The reason why this is hard is that it's underspecified by your generic constraint. You say "T can be Int or Double", but you're not communicating that to the compiler. Your constraint only says "T is Numeric", which could be Int or Double or Int8 or Float80 or a complex number or matrix or bignum type that someone has defined themselves.

There are multiple ways to accomplish what you want, but all of them assume giving more information to the compiler, so that it can know what you know, and all have slightly different semantics. Quinn already sketched one option out, here are two others of the many options:

Simply overload the function

func foo(double: Double, val: Double) -> Double {
  return double + val
}

func foo(double: Double, val: Int) -> Double {
  return double + Double(val)
}

This is good in some ways (you always get optimal code for each supported type, and it's very clear what types are and are not supported) and bad in others (you have to write two almost-identical functions). If there are really only two types and no existing protocol that unites them, this is often the best option.

Define a protocol with what you need

protocol Fooable {
  var doubleValue: Double { get }
}

extension Double: Fooable {
  var doubleValue: Double { return self }
}

extension Int: Fooable {
  var doubleValue: Double { return Double(self) }
}

func foo<T>(double: Double, val: T) -> Double where T: Fooable {
  return double + val.doubleValue
}

This has some drawbacks in this case (a lot of machinery for a very simple function), but it makes good sense in cases where a small, coherent set of protocol requirements enables multiple useful generic algorithms.

lucianboboc · April 17, 2019, 2:32pm

Why not use SignedNumeric & BinaryInteger as the constraint and use Double to always add the same type.

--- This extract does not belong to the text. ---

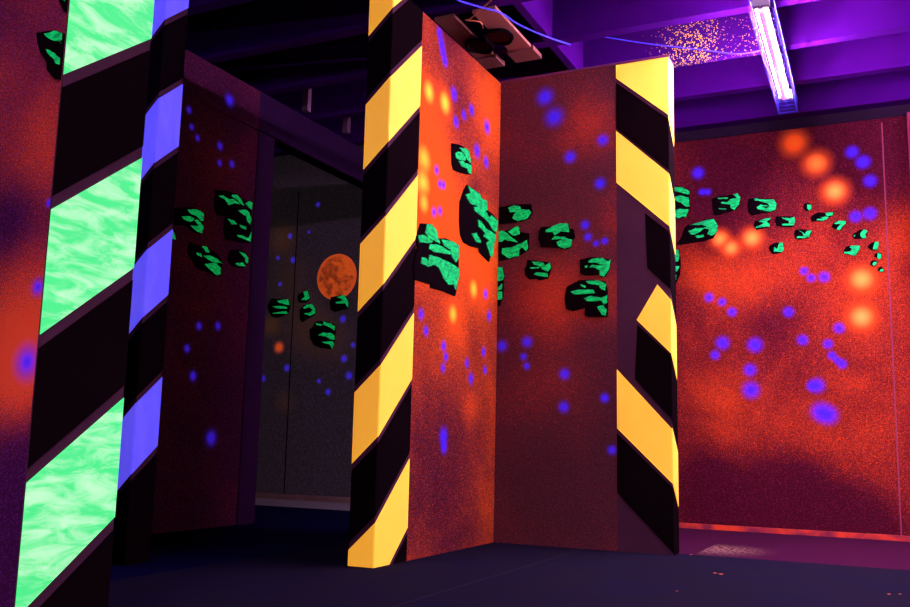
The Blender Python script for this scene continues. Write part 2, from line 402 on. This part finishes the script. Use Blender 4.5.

Double being the largest it's init will not raise an exception at runtime.

func foo<T: SignedNumeric & BinaryInteger>(double: Double, val: T) -> Double {
    return double + Double(val)
}

Edit: This will not work because Double doesn't conform to BinaryInteger, i've tested only the Int case.
If you want to have Int or Double why not use an enum that adopts ExpressibleByIntegerLiteral and ExpressibleByFloatLiteral?

enum Either {
    typealias IntegerLiteralType = Int
    typealias FloatLiteralType = Double
    
    case int(Int)
    case double(Double)
    
    var value: Double {
        switch self {
        case .int(let value):
            return Double(value)
        case .double(let value):
            return value
        }
    }
}

extension Either: ExpressibleByIntegerLiteral {
    init(integerLiteral value: IntegerLiteralType) {
        self = .int(value)
    }
}

extension Either: ExpressibleByFloatLiteral {
    init(floatLiteral value: FloatLiteralType) {
        self = .double(value)
    }
}

func foo(double: Double, val: Either) -> Double {
    return double + val.value
}